BLACK MOUNTAIN PROPHET (Tales From The South)
Discografia border=Pelle

     

  Recensione del  05/12/2016
    

Il frontman Jarrod England (lo ricordate nei Rufus Huff?) basta ad assicurarci di come sia in grado di esplorare le prerogative di tutte le sorgenti di luce del rock, la cui luminosità può essere diffusa, schermata, fatta rimbalzare dalle chitarre, divenendo inevitabilmente fonte preziosa di ombre anni ‘70 in Tales From The South, secondo disco dei Black Mountain Prophet registrato agli Studios di Nashville con la supervisione di Brodie Hutcheson (dei Gov't Mule).

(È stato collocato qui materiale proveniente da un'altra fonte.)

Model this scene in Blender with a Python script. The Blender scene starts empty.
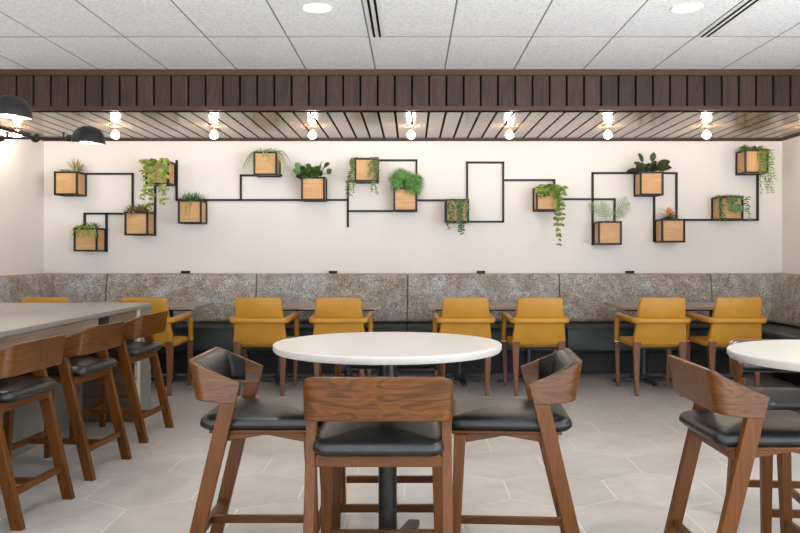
import bpy, bmesh, math, random
from mathutils import Vector, Matrix
C = bpy.context.scene.collection
PI = math.pi

# ------------------------------------------------------------------ materials
def lin(c):
    out = []
    for v in c:
        v = v / 255.0
        out.append(v / 12.92 if v <= 0.04045 else ((v + 0.055) / 1.055) ** 2.4)
    return (out[0], out[1], out[2], 1.0)

class NT:
    def __init__(self, name):
        self.m = bpy.data.materials.new(name)
        self.m.use_nodes = True
        self.t = self.m.node_tree
        self.b = self.t.nodes['Principled BSDF']
    def n(self, typ, **kw):
        nd = self.t.nodes.new(typ)
        for k, v in kw.items():
            if k in nd.inputs.keys():
                nd.inputs[k].default_value = v
            else:
                setattr(nd, k, v)
        return nd
    def l(self, a, b):
        self.t.links.new(a, b)
    def ramp(self, fac, stops):
        r = self.n('ShaderNodeValToRGB')
        el = r.color_ramp.elements
        while len(el) < len(stops):
            el.new(0.5)
        for e, (p, c) in zip(el, stops):
            e.position = p
            e.color = c
        self.l(fac, r.inputs['Fac'])
        return r.outputs['Color']
    def mix(self, f, a, b, mode='MIX'):
        x = self.n('ShaderNodeMix', data_type='RGBA', blend_type=mode)
        for sock, v in ((x.inputs[0], f), (x.inputs[6], a), (x.inputs[7], b)):
            if hasattr(v, 'links'):
                self.l(v, sock)
            else:
                sock.default_value = v
        return x.outputs[2]
    def coord(self, scale, rnd=True):
        tc = self.n('ShaderNodeTexCoord')
        vec = tc.outputs['Object']
        if rnd:
            oi = self.n('ShaderNodeObjectInfo')
            mu = self.n('ShaderNodeMath', operation='MULTIPLY')
            mu.inputs[1].default_value = 37.0
            self.l(oi.outputs['Random'], mu.inputs[0])
            ad = self.n('ShaderNodeVectorMath', operation='ADD')
            self.l(vec, ad.inputs[0]); self.l(mu.outputs[0], ad.inputs[1])
            vec = ad.outputs[0]
        mp = self.n('ShaderNodeMapping')
        mp.inputs['Scale'].default_value = scale
        self.l(vec, mp.inputs['Vector'])
        return mp.outputs['Vector']
    def noise(self, vec, scale, detail=4, rough=0.5, dist=0.0):
        x = self.n('ShaderNodeTexNoise')
        x.inputs['Scale'].default_value = scale
        x.inputs['Detail'].default_value = detail
        x.inputs['Roughness'].default_value = rough
        x.inputs['Distortion'].default_value = dist
        self.l(vec, x.inputs['Vector'])
        return x.outputs['Fac']
    def bump(self, h, strength, dist=0.01):
        x = self.n('ShaderNodeBump')
        x.inputs['Strength'].default_value = strength
        x.inputs['Distance'].default_value = dist
        self.l(h, x.inputs['Height'])
        self.l(x.outputs['Normal'], self.b.inputs['Normal'])
    def set(self, col=None, rough=0.5, metal=0.0, spec=0.5, coat=0.0, coat_rough=0.1):
        if col is not None:
            if hasattr(col, 'links'):
                self.l(col, self.b.inputs['Base Color'])
            else:
                self.b.inputs['Base Color'].default_value = col
        self.b.inputs['Roughness'].default_value = rough
        self.b.inputs['Metallic'].default_value = metal
        self.b.inputs['Specular IOR Level'].default_value = spec
        self.b.inputs['Coat Weight'].default_value = coat
        self.b.inputs['Coat Roughness'].default_value = coat_rough
        return self.m

def plain(name, c, rough=0.5, metal=0.0, spec=0.5, nscale=30, namt=0.06):
    k = NT(name)
    v = k.coord((1, 1, 1))
    f = k.noise(v, nscale, 3)
    a = lin(c); d = tuple(x * (1 - namt * 2) for x in a[:3]) + (1,)
    return k.set(k.ramp(f, [(0.3, d), (0.7, a)]), rough, metal, spec)

def wood(name, dark, mid, light, scale, rough=0.4, rings=9.0, fine=1.0, spec=0.4, per_island=0.0, amt=0.55, coat=0.0):
    k = NT(name)
    v = k.coord(scale)
    if per_island:
        g = k.n('ShaderNodeNewGeometry')
        mu = k.n('ShaderNodeMath', operation='MULTIPLY'); mu.inputs[1].default_value = 53.0
        k.l(g.outputs['Random Per Island'], mu.inputs[0])
        ad = k.n('ShaderNodeVectorMath', operation='ADD')
        k.l(v, ad.inputs[0]); k.l(mu.outputs[0], ad.inputs[1])
        v = ad.outputs[0]
    base = k.noise(v, 1.0, 2, 0.5, 0.4)
    mu = k.n('ShaderNodeMath', operation='MULTIPLY'); mu.inputs[1].default_value = rings * 6.283
    k.l(base, mu.inputs[0])
    sn = k.n('ShaderNodeMath', operation='SINE'); k.l(mu.outputs[0], sn.inputs[0])
    mr = k.n('ShaderNodeMapRange'); k.l(sn.outputs[0], mr.inputs['Value'])
    mr.inputs['From Min'].default_value = -1; mr.inputs['From Max'].default_value = 1
    grain = k.ramp(mr.outputs['Result'], [(0.0, lin(dark)), (0.22, lin(mid)), (0.6, lin(light)), (1.0, lin(mid))])
    mx = max(scale)
    mp = k.n('ShaderNodeMapping')
    mp.inputs['Scale'].default_value = tuple(6.0 * fine if c == mx else 1.2 for c in scale)
    k.l(v, mp.inputs['Vector'])
    f2 = k.noise(mp.outputs['Vector'], 1.5, 5, 0.6)
    soft = tuple((a_ + 2 * b_) / 3 for a_, b_ in zip(dark, mid))
    streak = k.ramp(f2, [(0.3, lin(soft)), (0.5, lin(mid)), (0.72, lin(light))])
    col = k.mix(amt, streak, grain)
    if per_island:
        g = k.n('ShaderNodeNewGeometry')
        hs = k.n('ShaderNodeHueSaturation')
        mr2 = k.n('ShaderNodeMapRange')
        mr2.inputs['To Min'].default_value = 1 - per_island; mr2.inputs['To Max'].default_value = 1 + per_island
        k.l(g.outputs['Random Per Island'], mr2.inputs['Value'])
        k.l(mr2.outputs['Result'], hs.inputs['Value'])
        k.l(col, hs.inputs['Color'])
        col = hs.outputs['Color']
    k.bump(f2, 0.05, 0.001)
    return k.set(col, rough, 0, spec, coat)

def emis(name, c, strength):
    k = NT(name)
    k.set((0.8, 0.8, 0.8, 1), 0.4)
    k.b.inputs['Emission Color'].default_value = lin(c)
    k.b.inputs['Emission Strength'].default_value = strength
    return k.m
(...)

Arrivano dal Kentucky, un quartetto inscritto nel cuore stesso del rock pronto a stimolare Feel Good Mama e incoraggiare il ricorso a una dimensione inaspettata del blues con l’armonica di Lay That Bottle Down, non ci coglie di sorpresa mantenendo Tales From The South dentro il flusso delle chitarre che si dipana anche nel rallentamento della ballata di Whiskey Don't Make Me Cry (acustico e riflessivo in Brandy), e se non lo avete ancora capito, il percorso dei Black Mountain Prophet è fatto di alti e bassi tra ‘Whiskey, Women and Redemption’.
Donne, e allora Milk Skin Woman, My Baby Don't Love Me e Where's My Woman non possono che riacutizzare un rock spigoloso che conduce verso un pendio assorbito nel nero tra dissolvenze alle chitarre e rivisitate in Bad Women e Front Porch Company, chiuse in una struttura circolare tra il rock classico e la psichedelia, tra metafore delle contraddizioni e passioni umane che ruotano con moto continuo su se stesse.

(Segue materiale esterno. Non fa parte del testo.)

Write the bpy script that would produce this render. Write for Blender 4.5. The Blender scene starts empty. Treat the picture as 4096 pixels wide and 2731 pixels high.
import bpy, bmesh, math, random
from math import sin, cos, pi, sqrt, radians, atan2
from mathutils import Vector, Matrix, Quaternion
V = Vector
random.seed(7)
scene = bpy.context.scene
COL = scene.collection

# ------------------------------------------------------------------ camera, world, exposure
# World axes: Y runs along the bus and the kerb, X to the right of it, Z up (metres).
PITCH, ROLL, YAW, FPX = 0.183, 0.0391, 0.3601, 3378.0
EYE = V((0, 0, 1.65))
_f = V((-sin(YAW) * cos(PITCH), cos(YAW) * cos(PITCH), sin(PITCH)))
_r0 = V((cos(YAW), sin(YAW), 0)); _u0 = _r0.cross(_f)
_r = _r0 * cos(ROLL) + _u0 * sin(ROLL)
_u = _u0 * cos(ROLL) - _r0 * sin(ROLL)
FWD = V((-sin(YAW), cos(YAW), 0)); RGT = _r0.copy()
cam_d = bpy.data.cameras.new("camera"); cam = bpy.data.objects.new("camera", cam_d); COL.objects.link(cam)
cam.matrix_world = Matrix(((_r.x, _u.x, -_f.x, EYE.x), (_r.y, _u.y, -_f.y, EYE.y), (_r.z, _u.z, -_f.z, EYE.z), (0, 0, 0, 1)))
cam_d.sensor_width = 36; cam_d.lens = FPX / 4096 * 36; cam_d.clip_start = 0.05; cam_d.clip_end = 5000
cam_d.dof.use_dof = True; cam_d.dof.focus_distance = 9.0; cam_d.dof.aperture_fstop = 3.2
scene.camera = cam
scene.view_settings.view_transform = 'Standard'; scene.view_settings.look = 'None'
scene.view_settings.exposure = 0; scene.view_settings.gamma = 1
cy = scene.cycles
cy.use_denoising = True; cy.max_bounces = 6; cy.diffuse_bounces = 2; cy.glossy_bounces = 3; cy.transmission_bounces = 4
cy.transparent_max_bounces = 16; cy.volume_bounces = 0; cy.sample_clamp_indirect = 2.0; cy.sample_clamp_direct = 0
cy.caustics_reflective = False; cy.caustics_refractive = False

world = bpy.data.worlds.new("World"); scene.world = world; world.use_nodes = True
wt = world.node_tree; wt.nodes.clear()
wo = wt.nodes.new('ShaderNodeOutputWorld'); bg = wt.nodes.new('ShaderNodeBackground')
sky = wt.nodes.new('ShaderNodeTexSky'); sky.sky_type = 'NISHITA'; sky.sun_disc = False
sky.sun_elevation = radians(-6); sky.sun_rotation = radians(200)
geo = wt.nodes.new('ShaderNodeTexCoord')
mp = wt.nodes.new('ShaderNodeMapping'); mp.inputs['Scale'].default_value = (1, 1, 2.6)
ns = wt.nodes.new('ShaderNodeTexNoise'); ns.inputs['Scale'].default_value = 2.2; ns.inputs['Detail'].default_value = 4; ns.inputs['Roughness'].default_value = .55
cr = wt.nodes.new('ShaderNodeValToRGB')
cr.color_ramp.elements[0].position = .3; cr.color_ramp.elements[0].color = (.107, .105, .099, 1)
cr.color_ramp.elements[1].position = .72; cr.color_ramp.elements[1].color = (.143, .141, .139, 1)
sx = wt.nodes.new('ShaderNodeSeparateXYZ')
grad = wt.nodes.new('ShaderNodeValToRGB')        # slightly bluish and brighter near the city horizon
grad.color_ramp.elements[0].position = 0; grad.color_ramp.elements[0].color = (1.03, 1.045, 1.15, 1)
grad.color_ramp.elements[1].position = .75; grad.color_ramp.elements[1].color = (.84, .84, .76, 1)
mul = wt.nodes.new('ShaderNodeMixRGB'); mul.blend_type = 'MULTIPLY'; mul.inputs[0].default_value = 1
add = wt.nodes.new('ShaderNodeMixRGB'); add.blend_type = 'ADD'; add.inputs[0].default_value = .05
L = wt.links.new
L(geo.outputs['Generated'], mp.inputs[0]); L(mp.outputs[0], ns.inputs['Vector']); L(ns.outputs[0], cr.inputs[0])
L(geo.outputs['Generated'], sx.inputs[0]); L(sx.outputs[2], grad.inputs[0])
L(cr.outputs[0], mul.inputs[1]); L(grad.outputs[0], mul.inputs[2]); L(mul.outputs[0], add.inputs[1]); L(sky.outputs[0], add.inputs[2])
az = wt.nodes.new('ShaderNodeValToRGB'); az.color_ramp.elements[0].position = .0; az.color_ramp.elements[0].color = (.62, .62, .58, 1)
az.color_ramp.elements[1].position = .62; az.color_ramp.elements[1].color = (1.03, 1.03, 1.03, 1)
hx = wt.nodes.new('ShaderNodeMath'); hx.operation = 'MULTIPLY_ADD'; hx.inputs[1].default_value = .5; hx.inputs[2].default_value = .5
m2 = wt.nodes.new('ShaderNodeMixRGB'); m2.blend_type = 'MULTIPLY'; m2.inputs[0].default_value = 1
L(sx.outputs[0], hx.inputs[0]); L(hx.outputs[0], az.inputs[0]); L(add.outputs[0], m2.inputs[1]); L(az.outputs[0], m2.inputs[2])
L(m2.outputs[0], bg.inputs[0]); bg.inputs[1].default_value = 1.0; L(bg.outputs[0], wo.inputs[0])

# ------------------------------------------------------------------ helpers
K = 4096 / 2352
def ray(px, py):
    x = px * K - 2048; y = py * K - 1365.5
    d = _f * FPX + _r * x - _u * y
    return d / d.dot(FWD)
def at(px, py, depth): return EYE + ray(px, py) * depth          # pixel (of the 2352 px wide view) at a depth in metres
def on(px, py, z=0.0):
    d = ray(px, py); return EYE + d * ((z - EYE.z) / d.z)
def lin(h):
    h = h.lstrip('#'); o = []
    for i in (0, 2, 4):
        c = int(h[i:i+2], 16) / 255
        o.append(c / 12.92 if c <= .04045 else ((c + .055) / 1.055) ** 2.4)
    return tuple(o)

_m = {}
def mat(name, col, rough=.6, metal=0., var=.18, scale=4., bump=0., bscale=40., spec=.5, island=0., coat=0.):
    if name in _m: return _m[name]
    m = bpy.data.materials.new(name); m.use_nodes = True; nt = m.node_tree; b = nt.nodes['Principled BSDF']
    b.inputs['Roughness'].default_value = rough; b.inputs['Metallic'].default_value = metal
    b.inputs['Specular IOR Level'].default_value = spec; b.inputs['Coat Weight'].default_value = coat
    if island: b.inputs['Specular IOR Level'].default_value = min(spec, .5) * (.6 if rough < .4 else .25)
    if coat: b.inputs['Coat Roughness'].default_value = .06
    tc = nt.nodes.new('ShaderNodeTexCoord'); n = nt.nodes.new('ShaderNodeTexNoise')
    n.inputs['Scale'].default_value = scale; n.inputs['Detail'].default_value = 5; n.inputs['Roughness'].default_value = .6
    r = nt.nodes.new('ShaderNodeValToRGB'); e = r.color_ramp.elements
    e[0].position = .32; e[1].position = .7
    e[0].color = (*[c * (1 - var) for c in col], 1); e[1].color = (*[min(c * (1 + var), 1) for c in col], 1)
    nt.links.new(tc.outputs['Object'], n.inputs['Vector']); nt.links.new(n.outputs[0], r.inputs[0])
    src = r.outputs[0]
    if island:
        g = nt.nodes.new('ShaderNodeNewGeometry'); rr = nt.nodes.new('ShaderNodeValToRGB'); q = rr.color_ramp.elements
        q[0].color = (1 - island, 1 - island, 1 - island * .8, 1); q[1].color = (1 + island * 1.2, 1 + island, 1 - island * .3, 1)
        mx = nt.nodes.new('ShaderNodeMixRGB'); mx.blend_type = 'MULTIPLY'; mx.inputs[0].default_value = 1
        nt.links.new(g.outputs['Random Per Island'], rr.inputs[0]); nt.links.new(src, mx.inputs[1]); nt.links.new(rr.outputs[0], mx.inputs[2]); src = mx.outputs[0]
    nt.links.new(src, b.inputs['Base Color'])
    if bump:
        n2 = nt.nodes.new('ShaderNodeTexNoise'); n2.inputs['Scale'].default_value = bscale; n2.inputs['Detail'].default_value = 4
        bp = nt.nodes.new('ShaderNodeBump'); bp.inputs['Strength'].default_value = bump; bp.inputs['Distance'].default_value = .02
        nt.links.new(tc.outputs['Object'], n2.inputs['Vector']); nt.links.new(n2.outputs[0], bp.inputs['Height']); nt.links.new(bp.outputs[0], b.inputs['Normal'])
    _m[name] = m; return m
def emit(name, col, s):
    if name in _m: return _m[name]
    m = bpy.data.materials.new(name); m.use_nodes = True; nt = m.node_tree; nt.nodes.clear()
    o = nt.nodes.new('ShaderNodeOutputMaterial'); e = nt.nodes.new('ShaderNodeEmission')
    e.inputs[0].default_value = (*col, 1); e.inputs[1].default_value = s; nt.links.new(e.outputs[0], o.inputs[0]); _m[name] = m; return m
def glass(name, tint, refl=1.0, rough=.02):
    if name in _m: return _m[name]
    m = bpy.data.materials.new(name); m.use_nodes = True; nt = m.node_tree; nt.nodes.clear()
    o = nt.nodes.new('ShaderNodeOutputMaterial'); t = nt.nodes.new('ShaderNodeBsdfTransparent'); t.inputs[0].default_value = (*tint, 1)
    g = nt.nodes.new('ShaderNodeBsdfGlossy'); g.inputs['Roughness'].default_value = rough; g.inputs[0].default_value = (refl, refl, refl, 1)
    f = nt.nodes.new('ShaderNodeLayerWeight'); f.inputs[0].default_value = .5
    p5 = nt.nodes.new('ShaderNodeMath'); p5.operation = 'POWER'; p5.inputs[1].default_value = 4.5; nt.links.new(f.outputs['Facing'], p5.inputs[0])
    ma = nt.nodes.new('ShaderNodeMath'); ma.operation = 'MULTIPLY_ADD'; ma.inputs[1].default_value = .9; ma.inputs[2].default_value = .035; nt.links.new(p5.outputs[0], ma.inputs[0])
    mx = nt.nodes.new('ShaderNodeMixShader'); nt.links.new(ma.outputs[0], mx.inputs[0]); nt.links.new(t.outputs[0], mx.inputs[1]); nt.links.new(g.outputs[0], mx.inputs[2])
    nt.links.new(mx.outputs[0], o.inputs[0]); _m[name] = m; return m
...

I Black Mountain Prophet dedicano molto spazio alle donne, un cantiere in continua evoluzione, dove per un pezzo che si monta, molti altri se ne sfasciano, fatto sempre di intarsi e rimandi al rock, tra intralci e dubbiose verità, nel finale con una Alone In The World che sembra il frutto che quantifica l'esistenza di Tales From The South, lo sconquasso emotivo di Mercy con le sue ramificazioni sul blues.
Un campo scivoloso e friabile, ma non per i Black Mountain Prophet.